Flight instruction shouldn’t be one-size-fits-all.
A colleague of mine once told a story about a student pilot who could not be talked out of making large inputs to his helicopter controls. This never worked, of course, but the student kept making the same mistake, no matter how many times he was corrected. The student didn’t understand how to fix his mistake.
Finally, the instructor asked the student if he had a wife or a girlfriend. “Yes, I have a wife,” said the student. His instructor then asked, “When talking to your wife, if you yell, ‘This is what I want!’—does that communication style work well for you? Or do you get better results by saying a little, then waiting for her to say a little, and then talking back and forth?
“Just make small adjustments to the controls,” said the instructor. “If you communicate with the helicopter, then it will tell you what it needs.”
After this feedback, the student began to get the hang of making smaller control inputs. Whenever he overcorrected, his instructor would say, “Stop yelling at the helicopter.” Over time, the student was able to overcome the bad habit he had struggled with for so long.
We all have different personalities, backgrounds, and ways of viewing the world, and therefore, we all have different ways that we learn. For those of us who are flight instructors, it is our job to see our students as individuals and to find the techniques and strategies that work for them, while still providing the structure that ensures they have the skills and attitudes to be successful, safe pilots.
Not everyone must travel the same path, but we all need to end up at the same destination. Some students will be ready to be a PIC as soon as you give them the controls, while others will consistently rely on their instructor to give them permission to make decisions. Flight instructors must be flexible and able to work with differing personality types, while still enabling each student to reach their potential.
Not only will each student learn differently, but they may learn differently from day to day. A student may come in for a flight lesson tired from a poor night’s sleep. Or she may be worried about something unrelated to flight training. These are just a few of the situations that can affect a student’s ability to learn. Flight training is an excellent time to introduce the student pilot to the importance of human factors in aviation safety and the IMSAFE checklist.
As instructors, it is our job to first read the student’s performance. Are they distracted or tired? Have they prepared for the lesson? Are they having trouble with a particular maneuver?
Next, we must determine how to provide the student with the strategies they need to succeed. The strategy that works for one student may not work for another. That student who was having trouble with flight control inputs had been told many times that he was doing it wrong.
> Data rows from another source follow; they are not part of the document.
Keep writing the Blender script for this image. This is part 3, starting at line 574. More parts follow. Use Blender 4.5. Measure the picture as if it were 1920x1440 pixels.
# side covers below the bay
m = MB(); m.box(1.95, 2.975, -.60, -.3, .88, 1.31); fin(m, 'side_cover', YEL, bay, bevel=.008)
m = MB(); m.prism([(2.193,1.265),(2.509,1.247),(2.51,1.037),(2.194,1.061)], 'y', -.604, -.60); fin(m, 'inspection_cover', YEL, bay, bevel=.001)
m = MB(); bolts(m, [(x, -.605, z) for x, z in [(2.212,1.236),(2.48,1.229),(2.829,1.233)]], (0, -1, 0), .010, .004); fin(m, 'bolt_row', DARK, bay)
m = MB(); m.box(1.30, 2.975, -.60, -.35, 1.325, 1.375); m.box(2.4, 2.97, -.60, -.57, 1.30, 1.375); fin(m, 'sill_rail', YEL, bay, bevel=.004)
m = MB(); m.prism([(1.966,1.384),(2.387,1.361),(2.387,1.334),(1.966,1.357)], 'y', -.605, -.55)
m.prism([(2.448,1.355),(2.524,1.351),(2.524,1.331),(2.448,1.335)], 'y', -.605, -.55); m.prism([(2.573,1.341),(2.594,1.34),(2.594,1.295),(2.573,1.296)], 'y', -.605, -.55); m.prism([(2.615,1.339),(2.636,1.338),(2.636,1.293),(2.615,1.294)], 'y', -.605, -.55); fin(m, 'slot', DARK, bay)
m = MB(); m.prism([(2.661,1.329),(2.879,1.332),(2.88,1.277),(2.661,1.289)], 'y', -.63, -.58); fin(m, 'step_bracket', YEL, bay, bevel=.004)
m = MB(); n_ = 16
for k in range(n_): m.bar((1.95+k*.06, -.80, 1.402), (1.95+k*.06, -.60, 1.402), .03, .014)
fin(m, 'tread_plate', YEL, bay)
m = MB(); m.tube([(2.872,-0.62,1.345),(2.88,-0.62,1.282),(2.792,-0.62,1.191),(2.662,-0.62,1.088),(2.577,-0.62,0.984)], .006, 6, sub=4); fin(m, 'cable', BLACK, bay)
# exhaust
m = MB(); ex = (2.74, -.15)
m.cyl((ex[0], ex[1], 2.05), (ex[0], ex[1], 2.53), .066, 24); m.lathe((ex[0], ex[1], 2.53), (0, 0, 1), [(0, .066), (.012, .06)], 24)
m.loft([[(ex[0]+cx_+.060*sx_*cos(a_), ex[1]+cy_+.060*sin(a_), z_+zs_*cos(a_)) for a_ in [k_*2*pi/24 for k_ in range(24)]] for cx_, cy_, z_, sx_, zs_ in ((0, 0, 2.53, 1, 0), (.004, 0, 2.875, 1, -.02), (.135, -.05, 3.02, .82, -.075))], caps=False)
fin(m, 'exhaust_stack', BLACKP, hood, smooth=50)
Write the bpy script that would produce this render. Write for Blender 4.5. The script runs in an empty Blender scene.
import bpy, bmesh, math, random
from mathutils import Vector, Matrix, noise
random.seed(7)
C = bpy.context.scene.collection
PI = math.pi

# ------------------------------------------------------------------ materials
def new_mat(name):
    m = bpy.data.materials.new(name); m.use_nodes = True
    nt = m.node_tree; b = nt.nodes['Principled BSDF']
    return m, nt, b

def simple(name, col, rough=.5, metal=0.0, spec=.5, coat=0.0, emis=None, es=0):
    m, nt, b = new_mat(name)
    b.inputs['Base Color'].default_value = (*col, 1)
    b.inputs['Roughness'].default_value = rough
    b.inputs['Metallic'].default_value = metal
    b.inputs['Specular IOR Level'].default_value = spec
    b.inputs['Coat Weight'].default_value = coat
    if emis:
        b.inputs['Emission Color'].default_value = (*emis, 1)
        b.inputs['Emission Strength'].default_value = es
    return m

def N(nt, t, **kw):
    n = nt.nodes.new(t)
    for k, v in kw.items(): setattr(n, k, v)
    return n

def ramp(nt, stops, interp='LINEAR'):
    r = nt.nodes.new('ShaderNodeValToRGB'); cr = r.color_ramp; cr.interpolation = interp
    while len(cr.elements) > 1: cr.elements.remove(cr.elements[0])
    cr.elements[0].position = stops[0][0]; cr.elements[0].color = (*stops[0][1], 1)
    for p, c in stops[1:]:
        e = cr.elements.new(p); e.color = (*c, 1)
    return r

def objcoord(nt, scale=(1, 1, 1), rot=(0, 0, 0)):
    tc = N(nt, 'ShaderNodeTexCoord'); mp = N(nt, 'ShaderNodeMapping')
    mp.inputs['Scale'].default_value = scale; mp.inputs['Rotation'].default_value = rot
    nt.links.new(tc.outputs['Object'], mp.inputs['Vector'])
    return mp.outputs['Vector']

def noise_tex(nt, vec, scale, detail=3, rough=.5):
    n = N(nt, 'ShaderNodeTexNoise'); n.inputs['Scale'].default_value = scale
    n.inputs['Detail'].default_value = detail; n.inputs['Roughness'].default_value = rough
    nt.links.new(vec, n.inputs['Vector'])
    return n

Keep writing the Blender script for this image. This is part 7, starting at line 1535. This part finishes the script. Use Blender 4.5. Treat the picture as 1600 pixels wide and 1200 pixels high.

But it wasn’t until his instructor told him how to fix the issue—in a way that student could understand and use—that the student could move ahead in his training.
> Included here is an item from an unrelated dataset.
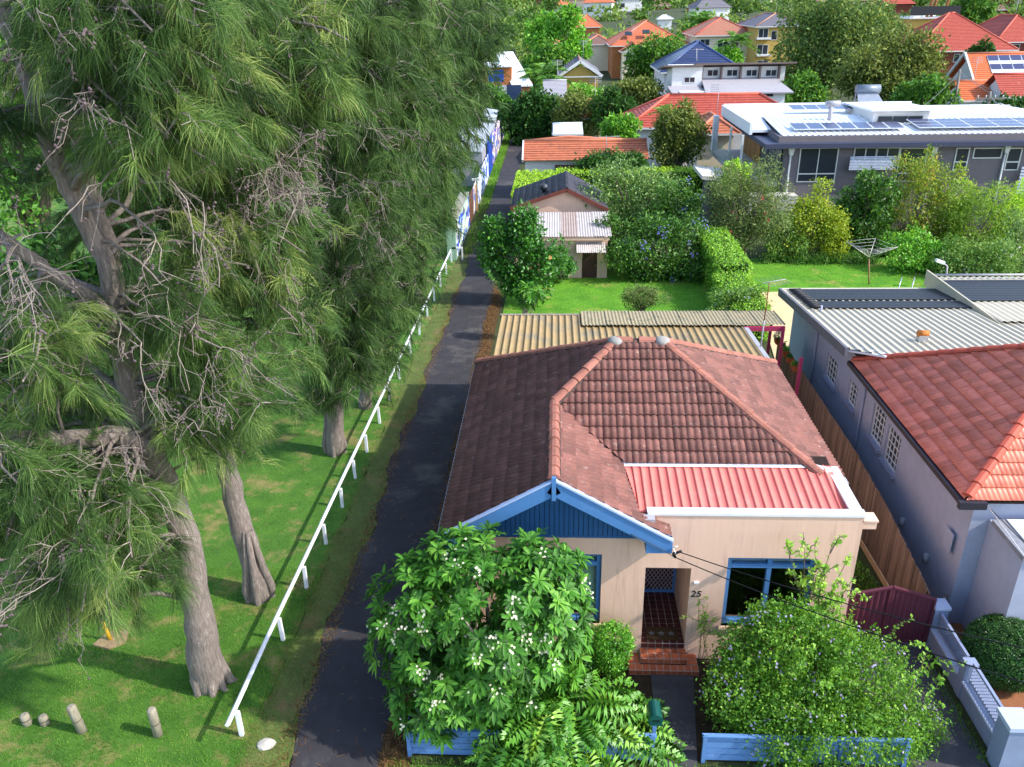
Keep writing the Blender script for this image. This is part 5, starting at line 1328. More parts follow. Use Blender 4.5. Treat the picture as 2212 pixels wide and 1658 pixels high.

Be aware of the need to adapt your teaching style to suit each student’s learning style. Think of this as a feature, not a bug, of the flight instructor’s job. Your ability to approach students as individuals will make you a better instructor and will reinforce your own knowledge of flight principles.
As your students progress and eventually become pilots and perhaps flight instructors themselves, the foundation that you laid during their training will affect not only what kind of pilot they become, but how they train their students, who will probably go on to teach other students, and so on. The way you teach will affect the industry for years to come.